In some parts of the country such as Toronto, Montreal and Vancouver we have what amounts to city states. They have vast responsibilities with huge populations.

In addition, the resources that the provincial and federal governments obtain come from these municipalities. They tax the wealth that is created in these municipalities. They take huge sums, billions of dollars, out of the municipalities and then design programs to which those living within the municipalities have to adhere in order to get some of that money back.

When I visit the municipal councils, I always leave them with the question, would they support a constitutional amendment that would recognize municipal governments? I ask my hon. colleague that question.

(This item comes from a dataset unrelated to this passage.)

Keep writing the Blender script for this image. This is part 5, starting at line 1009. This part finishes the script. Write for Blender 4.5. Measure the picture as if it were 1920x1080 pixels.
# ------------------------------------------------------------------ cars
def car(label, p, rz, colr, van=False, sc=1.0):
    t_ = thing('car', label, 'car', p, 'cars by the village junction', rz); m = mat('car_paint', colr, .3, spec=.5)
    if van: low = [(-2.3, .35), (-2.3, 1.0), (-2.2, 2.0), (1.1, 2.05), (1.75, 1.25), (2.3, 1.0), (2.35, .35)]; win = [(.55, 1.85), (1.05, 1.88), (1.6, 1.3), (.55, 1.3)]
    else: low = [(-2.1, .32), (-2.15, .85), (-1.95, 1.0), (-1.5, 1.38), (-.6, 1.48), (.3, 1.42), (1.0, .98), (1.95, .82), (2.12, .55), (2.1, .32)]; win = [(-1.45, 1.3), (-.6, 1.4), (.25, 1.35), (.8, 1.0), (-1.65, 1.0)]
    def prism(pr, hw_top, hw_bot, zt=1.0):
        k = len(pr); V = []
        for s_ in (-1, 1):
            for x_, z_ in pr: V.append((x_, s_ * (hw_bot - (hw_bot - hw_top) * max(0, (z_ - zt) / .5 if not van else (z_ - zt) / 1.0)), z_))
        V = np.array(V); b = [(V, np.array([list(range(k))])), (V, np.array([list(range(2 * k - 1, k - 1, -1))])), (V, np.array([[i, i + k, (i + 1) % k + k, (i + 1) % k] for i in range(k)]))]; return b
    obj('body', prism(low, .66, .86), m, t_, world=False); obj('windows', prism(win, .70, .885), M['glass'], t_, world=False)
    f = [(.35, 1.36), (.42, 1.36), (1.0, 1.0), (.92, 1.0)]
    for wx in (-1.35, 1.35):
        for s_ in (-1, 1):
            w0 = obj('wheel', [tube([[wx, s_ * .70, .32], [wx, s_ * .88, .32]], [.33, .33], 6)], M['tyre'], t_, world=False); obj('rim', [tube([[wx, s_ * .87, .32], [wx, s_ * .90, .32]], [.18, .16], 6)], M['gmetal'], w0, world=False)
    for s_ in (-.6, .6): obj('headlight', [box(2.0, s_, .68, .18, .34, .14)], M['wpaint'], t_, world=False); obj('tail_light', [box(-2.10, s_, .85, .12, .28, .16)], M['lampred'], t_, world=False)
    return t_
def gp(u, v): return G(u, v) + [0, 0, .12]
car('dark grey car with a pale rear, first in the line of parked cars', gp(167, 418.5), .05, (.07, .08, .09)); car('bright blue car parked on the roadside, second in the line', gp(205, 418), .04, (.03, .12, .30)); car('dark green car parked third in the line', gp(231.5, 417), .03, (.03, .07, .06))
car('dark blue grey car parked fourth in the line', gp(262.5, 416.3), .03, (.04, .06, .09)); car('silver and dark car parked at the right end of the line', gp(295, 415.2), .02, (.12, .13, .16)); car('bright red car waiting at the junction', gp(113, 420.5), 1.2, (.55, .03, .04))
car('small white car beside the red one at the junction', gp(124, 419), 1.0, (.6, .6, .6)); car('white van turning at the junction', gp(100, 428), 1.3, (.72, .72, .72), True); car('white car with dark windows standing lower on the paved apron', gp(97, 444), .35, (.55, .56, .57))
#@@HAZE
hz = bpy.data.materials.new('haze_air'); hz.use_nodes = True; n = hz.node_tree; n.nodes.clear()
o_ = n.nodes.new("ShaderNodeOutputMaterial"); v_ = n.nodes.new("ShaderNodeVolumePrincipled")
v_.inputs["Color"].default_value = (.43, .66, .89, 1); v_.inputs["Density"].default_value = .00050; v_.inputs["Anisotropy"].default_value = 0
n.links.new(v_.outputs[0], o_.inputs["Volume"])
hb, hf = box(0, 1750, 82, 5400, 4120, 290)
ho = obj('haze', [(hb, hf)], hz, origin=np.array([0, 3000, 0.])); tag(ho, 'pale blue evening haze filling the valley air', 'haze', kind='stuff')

Grain Farmers October 28th, 1999

Mr. Speaker, Doug Steinwand farms in my constituency. This fall he took a load of grain to the elevator. His gross income for that load of grain was just under $5,000. His take home pay was just under $3,000. Over $2,000 was deducted for transportation, handling and the GST. Those deductions amount to 42% of the gross value of the grain marketed by this hardworking husband and father who is trying to make a living for his family.

How can farmers survive under these conditions? Their input costs are enormous. The price they get for their grain is depressed because of international subsidies. They battle the weather to plant and harvest their crops and when they get their grain to market, 42% of its depressed value is ripped off the top for handling and transportation.

If something is not done about these conditions, Canada is going to lose its farmers and our food producing capacity.

I say to Mr. Steinwand, to his family and thousands of farmers like him, the government has failed you, it has failed your families and it has failed the country.